Avec le Carnet de suivi des apprentissages, à chaque retour d’une période de vacances, l’enseignante annonce aux enfants la dizaine de compétences environ qui seront travaillées jusqu’aux prochaines vacances. Les enfants, ainsi que leurs parents, prennent connaissance de ces objectifs dont les images sont affichées dans la salle de classe, visibles de tous à tout moment et notamment des parents lorsqu’ils amènent ou viennent chercher leur enfant. Selon les enseignantes, cette visibilité des compétences travaillées permet d’associer davantage les parents à la compréhension du travail effectué en classe. "Petit bémol, certains parents s’en emparent un peu trop et entraînent leurs enfants à la maison plus que de raison, une pression parfois contraire à notre approche de l’évaluation", note Christine Blancho, qui enseigne auprès du niveau grande section.
En petite section, la manipulation du carnet est plus rare. Étant donné qu’il y a beaucoup moins de vignettes à coller ou de compétences à construire, les évaluations y sont bien moins régulières voire quasiment absentes au début de l’année. Cela permet aux petits de découvrir très progressivement leur carnet. Dès qu’ils y sont habitués, à partir de la moyenne section, ils viennent eux-mêmes réclamer leurs vignettes qui ne sont délivrées qu’avec l’accord de l’enseignante. Elles sont alors, lorsque la logistique le permet, immédiatement collées dans le carnet. Pour l’équipe de Couëron, le caractère immédiat de l’acquisition d’un niveau et du collage de la vignette dès que la compétence a atteint le niveau de maîtrise souhaité revêt une importance particulière. En effet, cette immédiateté permet de donner davantage de sens aux apprentissages. Autrement dit, face à ce qui est évalué, l’enfant sait tout de suite qu’il "est capable" ou qu’il "n’est pas capable". Toutefois, le Carnet de suivi des apprentissages n’est jamais présenté aux enfants comme étant une obligation de résultat. Rien n’est figé, les enseignantes y veillent. Lorsque les vignettes ne sont pas collées à l’issue d’un temps d’évaluation ou de construction de l’apprentissage, l’enfant aura, avant que l’année scolaire ne s’achève, l’occasion de revenir sur la compétence qu’il n’a pas su maîtriser à l’instant T, à l’occasion notamment d’un temps individuel que l’enseignante prend avec lui.

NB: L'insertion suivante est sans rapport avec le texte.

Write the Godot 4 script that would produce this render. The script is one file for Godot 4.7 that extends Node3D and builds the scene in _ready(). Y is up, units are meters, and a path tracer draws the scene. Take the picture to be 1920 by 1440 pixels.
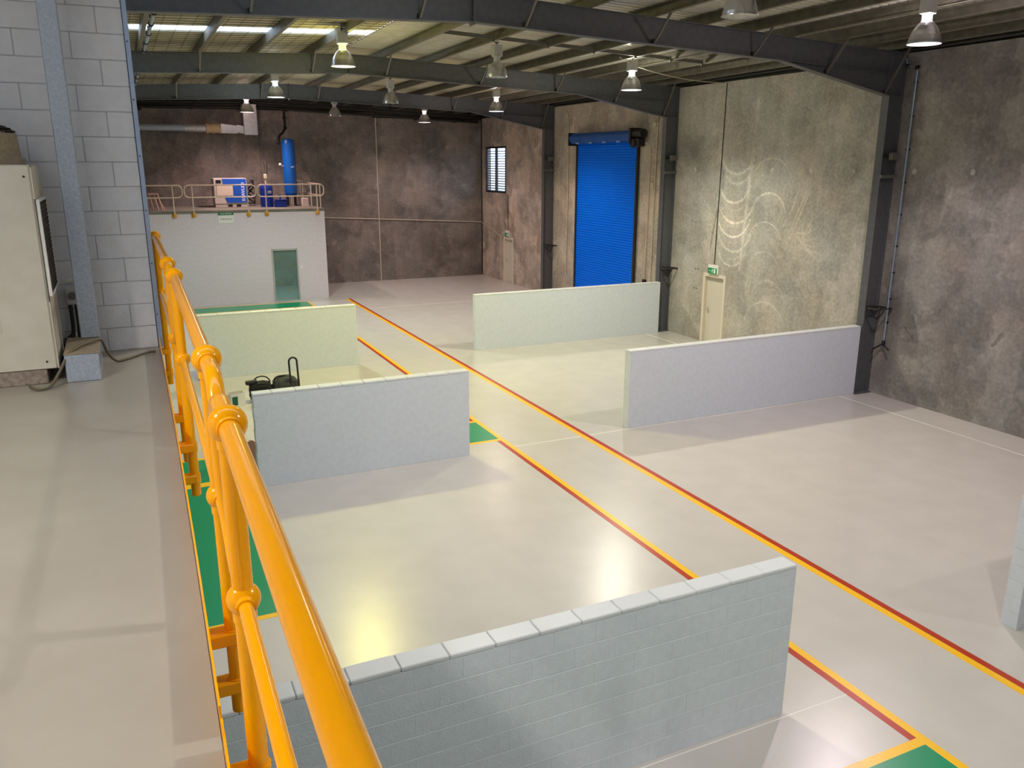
extends Node3D
# A painted warehouse seen from its mezzanine. x runs to the right across the hall, z runs away to negative values, y is up, metres.

const MEZ := 3.7          # top of the mezzanine slab
const WALL_X := 15.9      # inner face of the right wall
const FAR_Z := -37.2      # inner face of the far wall
const RIDGE := 5.7        # x of the ridge
const FRAMES := [-5.5, -13.7, -21.9, -30.0]

var M := {}
var rng := RandomNumberGenerator.new()
var taken := {}

# ------------------------------------------------------------------ entry
func _ready() -> void:
	rng.seed = 7
	var cam := Camera3D.new()
	cam.name = "camera"
	add_child(cam)
	cam.position = Vector3(0, 5.3, 0)
	cam.rotation = Vector3(-0.262796, -0.439836, 0.002295)
	cam.fov = rad_to_deg(2.0 * atan(720.0 / 1540.57))
	cam.near = 0.05
	cam.far = 200.0
	cam.current = true

	var env := Environment.new()
	env.background_mode = Environment.BG_SKY
	var sm := ProceduralSkyMaterial.new()      # an overcast afternoon
	sm.sky_top_color = Color(0.86, 0.93, 1.0)
	sm.sky_horizon_color = Color(0.62, 0.69, 0.80)
	sm.ground_bottom_color = Color(0.30, 0.30, 0.29)
	sm.ground_horizon_color = Color(0.70, 0.74, 0.78)
	sm.sky_curve = 0.2
	sm.sky_energy_multiplier = 2.2
	sm.ground_energy_multiplier = 1.8
	var sky := Sky.new()
	sky.sky_material = sm
	env.sky = sky
	env.tonemap_mode = Environment.TONE_MAPPER_LINEAR
	env.tonemap_exposure = 1.13
	env.sdfgi_enabled = true
	env.ssao_enabled = true
	env.ssil_enabled = true
	var we := WorldEnvironment.new()
	we.name = "world_environment"
	we.environment = env
	add_child(we)

	materials()
	shell()
	roof()
	partitions()
	mezzanine()
	white_room()
	lamps()
	right_wall_fittings()
	far_wall_fittings()
	room_top_equipment()
	mezzanine_equipment()
	floor_clutter()

# ------------------------------------------------------------------ naming
func numbered(called: String) -> String:
	taken[called] = taken.get(called, -1) + 1
	return called if taken[called] == 0 else "%s_%03d" % [called, taken[called]]

func tag(o: Node3D, label := "", category := "", group := "", kind := "") -> Node3D:
	if label: o.set_meta("label", label)
	if category: o.set_meta("category", category)
	if group: o.set_meta("group", group)
	if kind: o.set_meta("kind", kind)
	return o

func thing(called: String, label: String, category: String, at := Vector3.ZERO, turn := 0.0, group := "", kind := "") -> Node3D:
	var o := Node3D.new()
	o.name = numbered(called)
	add_child(o, true)
	o.position = at
	o.rotation.y = turn
	tag(o, label, category, group, kind)
	return o

func obj(called: String, mesh, mat: Material, parent: Node = null, at := Vector3.ZERO) -> MeshInstance3D:
	var o := MeshInstance3D.new()
	o.mesh = mesh.commit() if mesh is SurfaceTool else mesh
	o.material_override = mat
	if parent:
		o.name = called
		parent.add_child(o, true)
	else:
		o.name = numbered(called)
		add_child(o, true)
	o.position = at
	return o

# ------------------------------------------------------------------ shapes
func mb() -> SurfaceTool:
	var st := SurfaceTool.new()
	st.begin(Mesh.PRIMITIVE_TRIANGLES)
	return st

func tri(st: SurfaceTool, a: Vector3, b: Vector3, c: Vector3, na: Vector3, nb = null, nc = null) -> void:
	var n2: Vector3 = na if nb == null else nb
	var n3: Vector3 = na if nc == null else nc
	if (b - a).cross(c - a).dot(na + n2 + n3) > 0.0:
		var t := b
		b = c
		c = t
		var tn := n2
		n2 = n3
		n3 = tn
	st.set_normal(na)
	st.add_vertex(a)
	st.set_normal(n2)
	st.add_vertex(b)
	st.set_normal(n3)
	st.add_vertex(c)

func quad(st: SurfaceTool, a: Vector3, b: Vector3, c: Vector3, d: Vector3, n: Vector3) -> void:
	tri(st, a, b, c, n)
	tri(st, a, c, d, n)

func flat_quad(st: SurfaceTool, a: Vector3, b: Vector3, c: Vector3, d: Vector3, out: Vector3) -> void:
	var n := (c - a).cross(d - b).normalized()
	if n.dot(out) < 0.0: n = -n
	quad(st, a, b, c, d, n)

# a box with chamfered edges, c = chamfer
func bx(st: SurfaceTool, at: Vector3, size: Vector3, c := 0.0, turn := Basis.IDENTITY) -> void:
	var h := size * 0.5
	c = minf(c, minf(h.x, minf(h.y, h.z)) * 0.9)
	var p := func(v: Vector3) -> Vector3: return at + turn * v
	for ax in 3:
		var b := (ax + 1) % 3
		var d := (ax + 2) % 3
		for s in [-1.0, 1.0]:
			var n := Vector3.ZERO
			n[ax] = s
			var q := []
			for k in [[-1, -1], [1, -1], [1, 1], [-1, 1]]:
				var v := Vector3.ZERO
				v[ax] = s * h[ax]
				v[b] = k[0] * (h[b] - c)
				v[d] = k[1] * (h[d] - c)
				q.append(p.call(v))
			quad(st, q[0], q[1], q[2], q[3], turn * n)
	if c <= 0.0: return
	for ax in 3:      # edges along ax
		var b := (ax + 1) % 3
		var d := (ax + 2) % 3
		for s in [-1.0, 1.0]:
			for t in [-1.0, 1.0]:
				var n := Vector3.ZERO
				n[b] = s
				n[d] = t
				var v1 := Vector3.ZERO
				v1[b] = s * h[b]
				v1[d] = t * (h[d] - c)
				var v2 := Vector3.ZERO
				v2[b] = s * (h[b] - c)
				v2[d] = t * h[d]
				var e := Vector3.ZERO
				e[ax] = h[ax] - c
				quad(st, p.call(v1 - e), p.call(v1 + e), p.call(v2 + e), p.call(v2 - e), turn * n.normalized())
	for sx in [-1.0, 1.0]:
		for sy in [-1.0, 1.0]:
			for sz in [-1.0, 1.0]:
				var s := Vector3(sx, sy, sz)
				tri(st, p.call(s * Vector3(h.x, h.y - c, h.z - c)), p.call(s * Vector3(h.x - c, h.y, h.z - c)), p.call(s * Vector3(h.x - c, h.y - c, h.z)), turn * s.normalized())

func box2(st: SurfaceTool, lo: Vector3, hi: Vector3, c := 0.0) -> void:
	bx(st, (lo + hi) * 0.5, (hi - lo).abs(), c)

# a round tube along points, with smooth normals and capped ends
func tube(st: SurfaceTool, pts: Array, r: float, sides := 12, capped := true, radii := []) -> void:
	var rad := radii if radii else range(pts.size()).map(func(_i): return r)
	var rings := []
	var up := Vector3(0.13, 0.97, 0.21).normalized()
	var last_u := Vector3.ZERO
	for i in pts.size():
		var t: Vector3 = (pts[mini(i + 1, pts.size() - 1)] - pts[maxi(i - 1, 0)]).normalized()
		var u: Vector3 = (up - t * up.dot(t)) if i == 0 else (last_u - t * last_u.dot(t))
		if u.length() < 0.05:
			u = Vector3(1, 0, 0.1) - t * Vector3(1, 0, 0.1).dot(t)
		u = u.normalized()
		last_u = u
		var v := t.cross(u)
		var ring := []
		for k in sides:
			var a := TAU * k / sides
			ring.append(u * cos(a) + v * sin(a))
		rings.append(ring)
	for i in pts.size() - 1:
		for k in sides:
			var k2 := (k + 1) % sides
			var n1: Vector3 = rings[i][k]
			var n2: Vector3 = rings[i][k2]
			var n3: Vector3 = rings[i + 1][k2]
			var n4: Vector3 = rings[i + 1][k]
			tri(st, pts[i] + n1 * rad[i], pts[i] + n2 * rad[i], pts[i + 1] + n3 * rad[i + 1], n1, n2, n3)
			tri(st, pts[i] + n1 * rad[i], pts[i + 1] + n3 * rad[i + 1], pts[i + 1] + n4 * rad[i + 1], n1, n3, n4)
	if capped:
		for e in [0, pts.size() - 1]:
			var o: Vector3 = pts[e]
			var n: Vector3 = (pts[0] - pts[1]).normalized() if e == 0 else (pts[e] - pts[e - 1]).normalized()
			for k in sides:
				tri(st, o, o + rings[e][k] * rad[e], o + rings[e][(k + 1) % sides] * rad[e], n)

# a lathed profile [radius, height] about the y axis at a place
func lathe(st: SurfaceTool, prof: Array, at := Vector3.ZERO, sides := 24, turn := Basis.IDENTITY) -> void:
	for i in prof.size() - 1:
		var a: Vector2 = prof[i]
		var b: Vector2 = prof[i + 1]
		if a.distance_to(b) < 1e-6: continue
		var nn := Vector2(b.y - a.y, -(b.x - a.x)).normalized()
		for k in sides:
			var t0 := TAU * k / sides
			var t1 := TAU * (k + 1) / sides
			var d0 := Vector3(cos(t0), 0, sin(t0))
			var d1 := Vector3(cos(t1), 0, sin(t1))
			var n0 := turn * (d0 * nn.x + Vector3.UP * nn.y)
			var n1 := turn * (d1 * nn.x + Vector3.UP * nn.y)
			var p := [at + turn * (d0 * a.x + Vector3.UP * a.y), at + turn * (d1 * a.x + Vector3.UP * a.y), at + turn * (d1 * b.x + Vector3.UP * b.y), at + turn * (d0 * b.x + Vector3.UP * b.y)]
			if a.x > 1e-5: tri(st, p[0], p[1], p[2], n0, n1, n1)
			if b.x > 1e-5: tri(st, p[0], p[2], p[3], n0, n1, n0)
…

Si toutefois au cours de l’année, l’enfant ne parvenait pas à acquérir un niveau satisfaisant sur certaines compétences, les vignettes ne seront pas collées lors de l’année suivante. Les enseignantes ont en effet préféré laisser des blancs : "En feuilletant le carnet, les manqués permettent aussi à l’enfant de revenir dessus et de verbaliser : 'je ne savais pas faire ça l’année dernière, maintenant je sais'", précise Isabelle Vidot. Enfin, notons que pour les enfants en grandes difficultés, les enseignantes ont prévu un niveau minimum de la compétence afin qu’il y ait toujours des vignettes à coller dans le carnet. Autrement dit, l’enfant comprend qu’il est toujours compétent, mais dans un niveau de complexité ou de difficulté différent. Aux yeux de l’équipe enseignante, le caractère positif et bienveillant du carnet est tout à fait fondamental. Pour avoir confiance en lui, l’enfant doit sentir qu’il est mis en valeur. Il doit être fier de ce qu’il accomplit. Pour autant, le Carnet de suivi des apprentissages n’est pas qu’un faire-valoir car il permet aussi de signaler les difficultés de l’enfant via les commentaires que laisseront les enseignantes.
Grâce au système de vignette illustrant les compétences de manière échelonnée, les enfants comprennent généralement mieux où ils vont et s’investissent plus activement dans leurs apprentissages. Avec le recul des trois années de mise en œuvre du Carnet de suivi des apprentissages, les enseignantes ont constaté que les enfants verbalisaient davantage sur ce qu’ils vivaient en classe et sur leurs apprentissages. Ils sont aussi plus lucides sur ce qu’ils sont capables de faire et ce qu’ils ne savent pas encore faire. "C’est notamment à l’occasion des réunions parents/professeurs que l’on se rend compte à quel point les enfants se sont appropriés l’outil. Assis à côté du professeur et tenant le carnet, ils peuvent expliquer et raconter à leurs parents ce qu’ils ont fait, ce qu’ils n’ont pas réussi à faire et ce qu’ils vont faire", conclut Christine Blancho.